▼▼▼

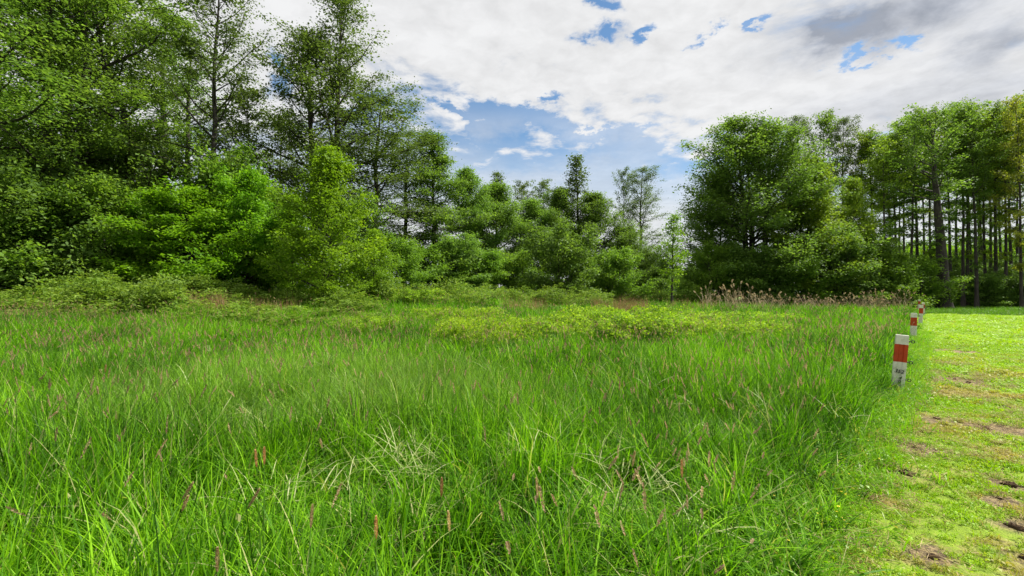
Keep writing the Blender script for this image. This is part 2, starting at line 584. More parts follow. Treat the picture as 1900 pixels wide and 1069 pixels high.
# scuffed bare patches: column, row, half width and half depth in metres
BARE = [((px - 950) / F * (EYE * F / (py - HOR)), EYE * F / (py - HOR), rx, ry) for px, py, rx, ry in (
    (1678, 828, 0.24, 0.34), (1668, 878, 0.20, 0.26), (1712, 1030, 0.16, 0.12), (1850, 800, 0.36, 0.50), (1880, 985, 0.22, 0.14), (1868, 905, 0.14, 0.14),
    (1755, 708, 0.7, 0.7), (1700, 690, 0.3, 0.6), (1735, 785, 0.25, 0.25), (1575, 915, 0.14, 0.2), (1890, 1040, 0.14, 0.1), (1770, 655, 0.8, 0.7), (1850, 935, 0.12, 0.1))]


def bareness(x, y):
    x, y = np.asarray(x, dtype=float), np.asarray(y, dtype=float)
    b = np.zeros(x.shape)
    for bx, by, rx, ry in BARE:
        b = np.maximum(b, np.exp(-(((x - bx) / rx) ** 2 + ((y - by) / ry) ** 2)))
    return np.clip(b * 1.02 * (0.35 + 1.1 * noise2(x, y, 7.0, 50)) * (0.5 + noise2(x, y, 2.6, 51)), 0, 1)


LY = np.concatenate([np.arange(-4, 12, 0.08), np.arange(12, 40, 0.4)])


def lawn_end(x):
    """far end of the mown field"""
    return np.clip(36.0 - (x - 31.0) * 1.0, 24, 40)


rows = []
for y in LY:
    x0 = float(edge_x(y)) - 0.25
    t = np.linspace(0, 1, 240) ** 1.9
    rows.append(np.stack([x0 + t * 26.0, np.full(240, y)], -1))
LG = np.array(rows)
lx, ly = LG[..., 0], LG[..., 1].copy()
keep_end = lawn_end(lx)
ly = np.minimum(ly, keep_end + (ly - keep_end) * 0.0 + 0.0)
lz = 0.005 + 0.022 * noise2(lx, ly, 2.2, 3) + 0.018 * noise2(lx, ly, 6.0, 5)
lz = np.where(LG[..., 1] >= keep_end - 0.3, 0.002, lz)
lawn_me = grid_mesh('mown_field', lx, ly, lz)
at_ = lawn_me.attributes.new('bare', 'FLOAT', 'POINT')
at_.data.foreach_set('value', bareness(lx, ly).ravel().astype(np.float32))
lawn = mesh_obj('mown_field', lawn_me, lawn_material())
tag(lawn, kind='structure')

# ------------------------------------------------------------------ scattering by geometry nodes, all inside one object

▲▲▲

• Short task
Pictures are excluded: retype only the lines from the beginning of the listing above through the line with "935, 0.12, 0.1))]", both included.

• Solution to this problem
Keep writing the Blender script for this image. This is part 2, starting at line 584. More parts follow. Treat the picture as 1900 pixels wide and 1069 pixels high.
# scuffed bare patches: column, row, half width and half depth in metres
BARE = [((px - 950) / F * (EYE * F / (py - HOR)), EYE * F / (py - HOR), rx, ry) for px, py, rx, ry in (
    (1678, 828, 0.24, 0.34), (1668, 878, 0.20, 0.26), (1712, 1030, 0.16, 0.12), (1850, 800, 0.36, 0.50), (1880, 985, 0.22, 0.14), (1868, 905, 0.14, 0.14),
    (1755, 708, 0.7, 0.7), (1700, 690, 0.3, 0.6), (1735, 785, 0.25, 0.25), (1575, 915, 0.14, 0.2), (1890, 1040, 0.14, 0.1), (1770, 655, 0.8, 0.7), (1850, 935, 0.12, 0.1))]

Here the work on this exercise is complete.